The party rounded a corner and descended a short flight of stairs, approaching another stone door. This time Dunda opened it, only to reveal two humans idling in a room full of boxes and crates. Two more doors marked the east and west walls (or left and right from the party's entrance) and the south was notable for a large human-sized hole bored into it.

The humans tried to kick the party out, but not before letting slip their boss was a smuggler named Sunosar (a distant acquaintance of Et's?) and revealing that their "host" in this tomb was some sort of "1000 year old ghost." The party made a reasonable effort to make peace, but the smugglers weren't having it. Gun and Et thrashed them with their staves before the smugglers could do any harm with their weapons.

The party thoroughly searched the room, finding provisions for living in a desert cave, a box full of Crimson Moon incense burners (nauseating for magic users to even look at), and four sheathes of tremor lichen - a smokable compound that grants synesthetic vision of sound waves. Tremor lichen was controlled in law abiding Ker Onar territory, but the party nonetheless split the sheathes among themselves.

Curious about this host, the party cracked open the door to the West, revealing a large dark chamber with a sarcophagus on a raised plinth. Upon entering, their torch was suddenly blown out and a booming voice demanded to know who had dared to disturb their slumber.
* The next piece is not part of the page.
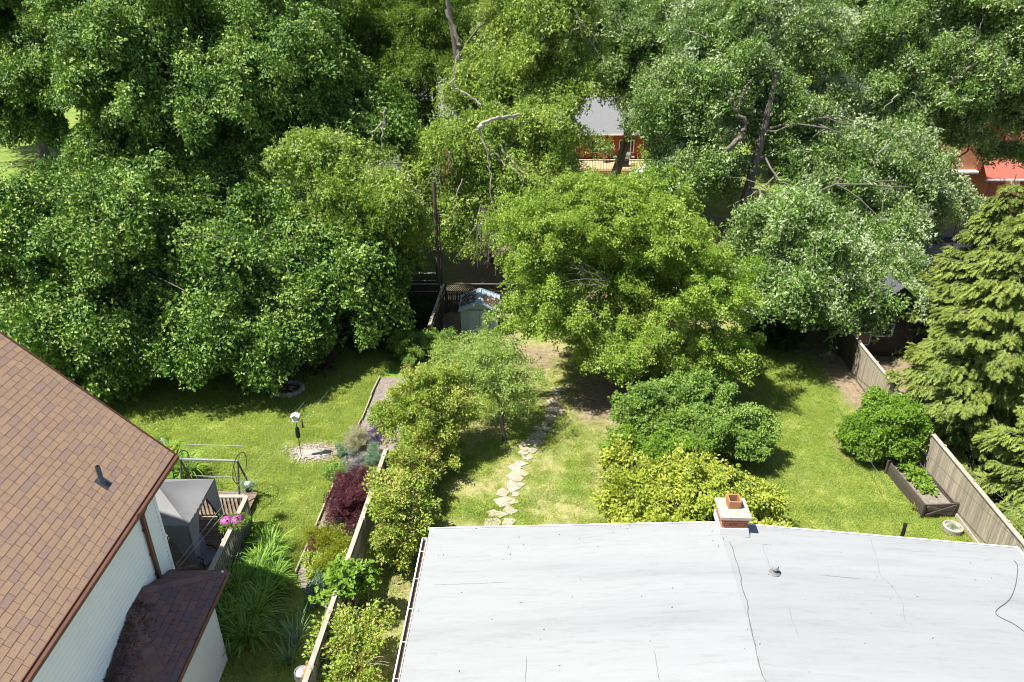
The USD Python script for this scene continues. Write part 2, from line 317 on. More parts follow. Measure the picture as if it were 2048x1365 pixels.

The party paid suitable obeisance, so the shadowy ghost materialized, inviting them to sit on the edge of its funeral plinth. The ghost admired their haul and invited them to try the tremor lichen so it could vicariously enjoy their vice. Shabai, Et, and Gun took the invitation (with varying degrees of enthusiasm), Dunda having sworn the stuff off.
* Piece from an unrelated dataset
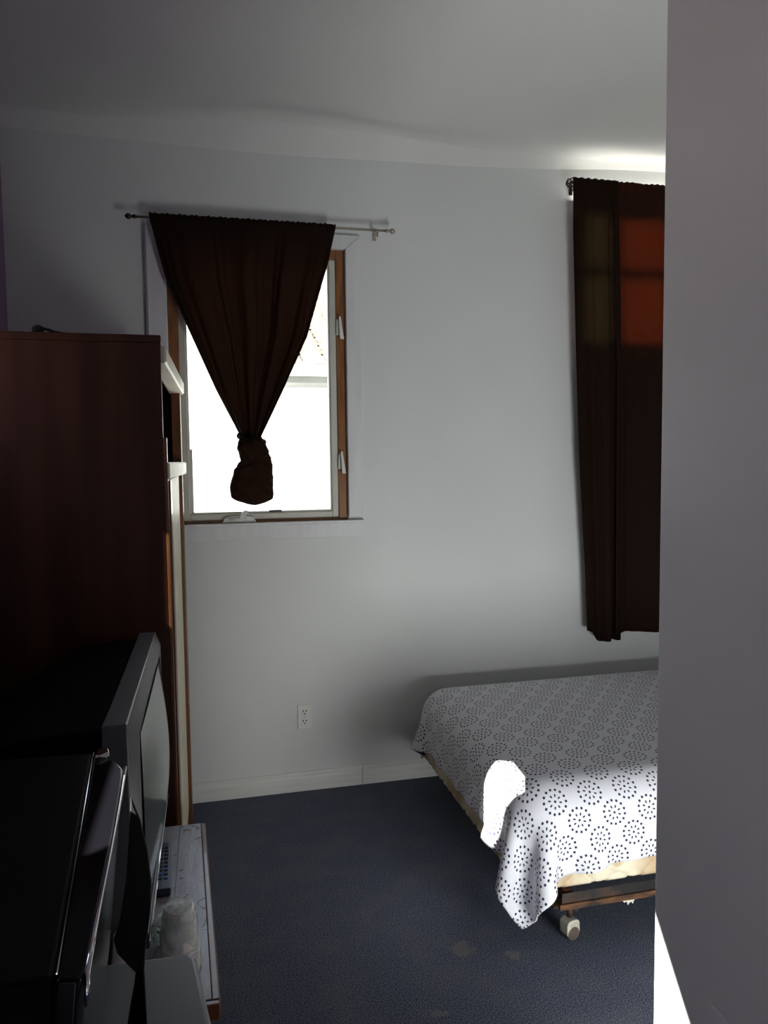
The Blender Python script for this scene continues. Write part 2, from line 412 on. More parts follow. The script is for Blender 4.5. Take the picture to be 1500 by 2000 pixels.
def ceil_z(x, y):
    d = W-y
    # uneven plaster: it sags and rolls down into the wall in a wavering cove
    wdt = .075+.022*math.sin(x*2.1+.6)+.012*math.sin(x*4.7)
    drop = .062+.010*math.sin(x*1.9+1.0)
    if x > 1.2: wdt = wdt*(1-.5*min(1, (x-1.2)/.8)); drop *= (1-.45*min(1, (x-1.2)/.8))
    cove = -drop*max(0, 1-d/wdt)**1.2 if d < wdt else 0
    tr = .030*math.exp(-((d-wdt*1.6)/.12)**2)*(1+.5*math.sin(x*3))
    roll = .012*math.sin(x*1.7+y*1.1)+.008*math.sin(y*2.9-x*.8)+.006*math.sin((x+y)*4.1)
    return CZ+.012+cove+tr+roll*min(1, d/.3)
bmc = bmesh.new(); ys = [FY+(W-.5-FY)*j/60 for j in range(60)]+[W-.5+.5*j/60 for j in range(61)]; ys[-1] = W
V = [[bmc.verts.new((LX0+(RX1-LX0)*i/150, y, ceil_z(LX0+(RX1-LX0)*i/150, y))) for y in ys] for i in range(151)]
for i in range(150):
    for j in range(len(ys)-1): bmc.faces.new((V[i][j], V[i+1][j], V[i+1][j+1], V[i][j+1]))
top = CZ+.12
c4 = [bmc.verts.new(p) for p in ((LX0-WT, FY-WT, top), (RX1+WT, FY-WT, top), (RX1+WT, W+WT, top), (LX0-WT, W+WT, top))]
bmc.faces.new(c4)
tag(obj('ceiling', bmc, M['ceil'], smooth=True), 'uneven off white plaster ceiling that curves into the back wall', kind='structure')

# baseboard: two lengths with a moulded cap line
def baseboard(x0, x1, wav):
    bm = bmesh.new(); n = 24; rows = []
    prof = [(0, 0), (.013, 0), (.014, .060), (.011, .078), (.006, .084), (.004, .092), (0, .094)]
    for i in range(n+1):
        x = x0+(x1-x0)*i/n; k = wav*math.sin(x*5)
        rows.append([bm.verts.new((x, W-d-k*(z > .05), z)) for d, z in prof])
    for a, b in zip(rows, rows[1:]):
        for j in range(len(prof)-1): bm.faces.new((a[j], a[j+1], b[j+1], b[j]))
    bm.faces.new(rows[0]); bm.faces.new(rows[-1][::-1]); return bm
bb = obj('baseboard_back', baseboard(LX0, .70, .001), M['base'], bevel=.0015); tag(bb, 'off white baseboard along the back wall', kind='structure')
bb2 = obj('baseboard_back', baseboard(.7015, RX1, .0018), M['base'], bevel=.0015); tag(bb2, 'off white baseboard running on behind the bed', kind='structure')

# ------------------------------------------------------------------ window 1
w1 = tag(empty('window_1', (.246, W, 1.315)), 'wooden framed casement window with white casing, half covered by tied curtain', kind='structure')
def casing_piece(poly, d): return prism(poly, W-d, W, 'y')
cx0, cx1, cz1 = -.243, .724, 2.655
obj('head_casing', prism([(cx0, cz1), (cx1, cz1), (.652, 2.59), (-.16, 2.59)], W-.018, W, 'y'), M['trim'], w1, bevel=.004)
obj('side_casing', prism([(.652, 1.33), (cx1-.003, 1.33), (cx1, cz1), (.652, 2.59)], W-.018, W, 'y'), M['trim'], w1, bevel=.004)
obj('side_casing', prism([(cx0, 1.33), (-.16, 1.33), (-.16, 2.59), (cx0, cz1)], W-.018, W, 'y'), M['trim'], w1, bevel=.004)
obj('casing_edge', box(cx0-.006, cx0, W-.020, W, 1.33, cz1), mat('faded_lilac_edge', (.33, .26, .36)).m, w1)
obj('stool', box(cx0, .728, W-.028, W+.02, 1.302, 1.316), M['trim'], w1, bevel=.003)
obj('apron', box(cx0+.01, .715, W-.012, W, 1.235, 1.302), M['trim'], w1, bevel=.003)
def frame4(name, x0, x1, z0, z1, t, y0, y1, m, parent, tb=None, bev=.003):
    tb = tb or t; bm = bmesh.new()
    bx(bm, x0, x0+t, y0, y1, z0, z1); bx(bm, x1-t, x1, y0, y1, z0, z1)
    bx(bm, x0+t, x1-t, y0, y1, z1-t, z1); bx(bm, x0+t, x1-t, y0, y1, z0, z0+tb)
    return obj(name, bm, m, parent, bevel=bev)
frame4('wood_jamb', -.16, .652, 1.316, 2.59, .043, W+.012, W+.10, M['jambwood'], w1, tb=.012)
sash = frame4('sash_frame', -.117, .609, 1.328, 2.547, .030, W+.020, W+.075, M['sash'], w1, bev=.004)
frame4('sash_lip', -.090, .582, 1.356, 2.520, .010, W+.032, W+.07, M['sash'], sash, bev=.002)
obj('screen_track', box(-.086, -.070, W+.045, W+.06, 1.36, 1.66), M['sash'], sash, bevel=.002)
obj('pane', box(-.088, .580, W+.056, W+.060, 1.358, 2.518), M['glass'], sash)
# crank handle
cr = obj('crank_housing', prism([(.055, 1.316), (.215, 1.316), (.20, 1.343), (.10, 1.346), (.068, 1.338)], W-.004, W+.022, 'y'), M['white_plastic'], w1, bevel=.004)
obj('crank_arm', tube([(.165, W-.012, 1.335), (.13, W-.02, 1.333), (.095, W-.022, 1.331)], [.009, .007, .006]), M['white_plastic'], cr, smooth=True)
obj('crank_knob', prism([(.135, 1.335), (.155, 1.335), (.178, 1.372), (.160, 1.376), (.148, 1.366)], W-.022, W-.006, 'y'), M['white_plastic'], cr, bevel=.003)
obj('sash_lock', box(.275, .335, W+.022, W+.04, 1.362, 1.371), M['tvdark'], w1, bevel=.002)
for zc in (2.235, 1.60):
    lt = obj('latch', prism([(.606, zc-.04), (.628, zc-.04), (.626, zc+.03), (.610, zc+.035)], W+.004, W+.02, 'y'), M['sash'], w1, bevel=.003)
    obj('latch_lever', prism([(.618, zc+.045), (.626, zc+.045), (.642, zc-.062), (.622, zc-.060)], W-.016, W-.002, 'y'), M['white_plastic'], lt, bevel=.003)
    obj('latch_pin', tube([(.621, W-.002, zc+.035), (.621, W+.02, zc+.035)], .006), M['metal'], lt, smooth=True)

# ------------------------------------------------------------------ window 2 (behind the right curtain)
w2 = tag(empty('window_2', (2.4, W, 2.19)), 'high divided window glowing behind the long brown curtain', kind='structure')
frame4('window_frame', W2[0], W2[1], W2[2], W2[3], .012, W+.01, W+.09, M['trim'], w2)
obj('mullion', box(2.035, 2.068, W+.02, W+.08, W2[2], W2[3]), M['trim'], w2)
obj('meeting_rail', box(W2[0], W2[1], W+.02, W+.08, 2.500, 2.545), M['trim'], w2)
obj('mullion', box(2.345, 2.375, W+.02, W+.08, W2[2], W2[3]), M['trim'], w2)
obj('pane', box(W2[0]+.01, 2.036, W+.05, W+.054, W2[2]+.01, W2[3]-.01), mat('amber_pane', (.5, .5, .3)).m if False else M['glass'], w2)
obj('pane', box(2.068, 2.346, W+.05, W+.054, W2[2]+.01, W2[3]-.01), M['glass'], w2)
obj('pane', box(2.374, W2[1]-.01, W+.05, W+.054, W2[2]+.01, W2[3]-.01), M['glass'], w2)

# ------------------------------------------------------------------ curtain rod 1 and tied curtain
def interp(x, xs, ys): return float(np.interp(x, xs, ys))
RY = W-.07
rod = tag(empty('curtain_rod', (.28, RY, 2.667)), 'thin metal curtain rod over the small casement window', 'curtain rod')
obj('rod', tube([(-.275, RY, 2.663), (.835, RY, 2.668)], .0055, 12), M['metal'], rod, smooth=True)
for s, x, z in ((-1, -.275, 2.663), (1, .835, 2.668)):
    f = lathe([(.004, 0), (.009, .002), (.009, .010), (.005, .014), (.006, .02), (.012, .026), (.012, .036), (.006, .044), (.001, .046)], (0, 0, 0), 16)
    bmesh.ops.transform(f, matrix=Matrix.Translation((x, RY, z)) @ Matrix.Rotation(s*math.pi/2, 4, 'Y'), verts=f.verts[:])
    obj('finial', f, M['metal'] if s > 0 else M['bronze'], rod, smooth=True)
for x, z in ((-.222, 2.663), (.795, 2.668)):
    b = bmesh.new(); bx(b, x-.008, x+.008, W-.004, W, z-.028, z+.028); bx(b, x-.004, x+.004, RY-.004, W-.003, z-.012, z-.005)
    tube([(x, RY, z-.010), (x, RY, z-.030)], .004, 8, b); bx(b, x-.005, x+.005, RY-.010, RY+.010, z-.012, z-.0065)
    obj('bracket', b, M['metal'], rod)

cur = tag(empty('tied_curtain', (.19, RY, 2.66)), 'dark brown curtain knotted at its end, hanging as a V in the small window', 'curtain')
def tied_panel():
    bm = bmesh.new(); NU, NV = 220, 70; rows = []
    zl = [2.665, 2.414, 2.196, 1.927, 1.709, 1.68]; xl = [-.220, -.165, -.075, .039, .147, .152]
    zr = [2.665, 2.493, 2.165, 1.907, 1.709, 1.68]; xr = [.597, .558, .459, .338, .239, .234]
    for j in range(NV+1):
        t = j/NV; z = 2.680-(2.680-1.68)*t
        a = interp(-z, [-q for q in zl], xl); b = interp(-z, [-q for q in zr], xr)
        row = []
        for i in range(NU+1):
            u = i/NU
            x = a+(b-a)*u
            amp = .010+.012*min(1, t*3)
            if t > .75: amp *= 1-.35*(t-.75)/.25
            ph = u*2*math.pi
            fold = amp*(.8*math.sin(ph*3.6+1.2*math.sin(ph*1.3+.5)) + .40*math.sin(ph*7.3+1.1+t*.9+math.sin(ph*2))+.16*math.sin(ph*17+2*math.sin(ph*3)))
            if z > 2.655:    # sleeve on the rod, shirred
                y = RY-.009-.003*math.sin(ph*46)-.002*math.sin(ph*71+1)
                zz = z+(.0018*math.sin(ph*33+.7)+.0012*math.sin(ph*14))*(j == 0)
            else:
                k = min(1, (2.655-z)/.12)
                y = RY-.009*(1-k)-.010*k+fold*k; zz = z-.006*0
            if t > .6:      # rope-like gather round toward the knot
                k = (t-.6)/.4; y += k*k*(-.03*math.sqrt(max(0, 1-(2*u-1)**2))+.01)
            row.append(bm.verts.new((x+fold*.25*min(1, t*4), y, zz)))
        rows.append(row)
    for r0, r1 in zip(rows, rows[1:]):
        for i in range(NU): bm.faces.new((r0[i], r0[i+1], r1[i+1], r1[i]))
    return bm
def no_solid(o, th=.0022):
    md = o.modifiers.new('solid', 'SOLIDIFY'); md.thickness = th; md.offset = 0; return o
no_solid(obj('curtain_panel', tied_panel(), M['curtain'], cur, smooth=True))
def knot():
    # bulging bundle below the tie: outline measured down its height, surface creased like bunched cloth
    bm = bmesh.new(); zs = [1.712, 1.690, 1.665, 1.630, 1.602, 1.588, 1.560, 1.510, 1.470, 1.445, 1.425, 1.408]
    l = [.150, .134, .128, .138, .145, .128, .112, .100, .094, .100, .118, .150]
    r = [.236, .252, .264, .278, .284, .287, .288, .286, .288, .290, .288, .262]
    N, MM = 72, 60; rows = []
    for j in range(MM+1):
        z = 1.712-(1.712-1.406)*j/MM
        a = interp(-z, [-q for q in zs], l); b = interp(-z, [-q for q in zs], r); cx = (a+b)/2; rx = (b-a)/2
        end = math.sqrt(max(0.0, 1-max(0, (j/MM-.86)/.14)**2)); rx *= .35+.65*end
        row = []
        for i in range(N):
            th = 2*math.pi*i/N; p = Vector((math.cos(th)*1.5, math.sin(th)*1.5, z*11))
            n = mnoise.noise(p*1.3)*.16+mnoise.noise(p*3.1)*.09
            cre = -abs(math.sin(th*4+z*38+2*mnoise.noise(p*.8)))**.6*.16+.10
            cre2 = -.22*math.exp(-((z-1.604-.03*math.cos(th))/.008)**2)
            k = 1+(n+cre+cre2)*(1 if abs(math.cos(th)) < .93 else .35)
            if end < .4: k *= .85
            row.append(bm.verts.new((cx+rx*math.cos(th)*k, RY-.015+rx*.72*math.sin(th)*k, z+.01*mnoise.noise(p*2))))
        rows.append(row)
    for r0, r1 in zip(rows, rows[1:]):
        for i in range(N): bm.faces.new((r0[i], r0[(i+1) % N], r1[(i+1) % N], r1[i]))
    bm.faces.new(rows[0][::-1]); bm.faces.new(rows[-1]); return bm
kn = obj('knot', knot(), M['curtain'], cur, smooth=True)
obj('knot_wrap', tube([(.195+.052*math.cos(a), RY-.018+.040*math.sin(a), 1.70-.018*math.cos(a+.6)) for a in np.linspace(0, 2*math.pi, 40)], [.013+.004*math.sin(7*a) for a in np.linspace(0, 2*math.pi, 40)], 10, cap=False), M['curtain'], cur, smooth=True)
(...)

With tensions relieved, the party asked what kept this ghost, Ryllufar, on the mortal plane. After some thought, they answered: "I never had enough money..."

Mechanical Notes

Character creation in TEA is funny in that it is already approaching a sort of micro-AD&D experience. Character options are scattered across two volumes in multiple passages, and even if you stick with the basics, you are still flipping between the character creation procedure, your archetype features, and the equipment section. I'm tempted to make a handout with just the condensed character creation options and some page numbers for details.

We tried out a little combat. The party got the first cracks in, but they weren't that much stronger than the smugglers they tussled with. A few bad initiative rolls and they might have been trading 1-for-1...

On the note of combat, spears and staves seem extremely strong, especially when starting characters don't have access to shields or even multiple weapons to use their off hand. High speed and a top tier damage number seem hard to beat.

I'm threading the needle a bit here - invoking all the juicy lore about Orn, but setting this adventure off the conventional map. So far so good, but I can already feel a bit of an urge to avoid areas that haven't received their gazetteer yet in the form of an official volume.

Finally, I like the end of session XP system in TEA. It's a sort of hybrid between Dungeon Worlds end of session questions and... well, I don't know what other system has you rolling dice for XP like this. My only potential qualm is about the extra XP awarded to one MVP player. It mattered deeply at the end of session 1, pushing one player over the threshold to level 2. Maybe that's just a session 1 quirk, but in such a small numbers environment, I'd be tempted to award it for effort away from the table - session recaps or such like.

Overall, a great time and I look forward to playing more with this group!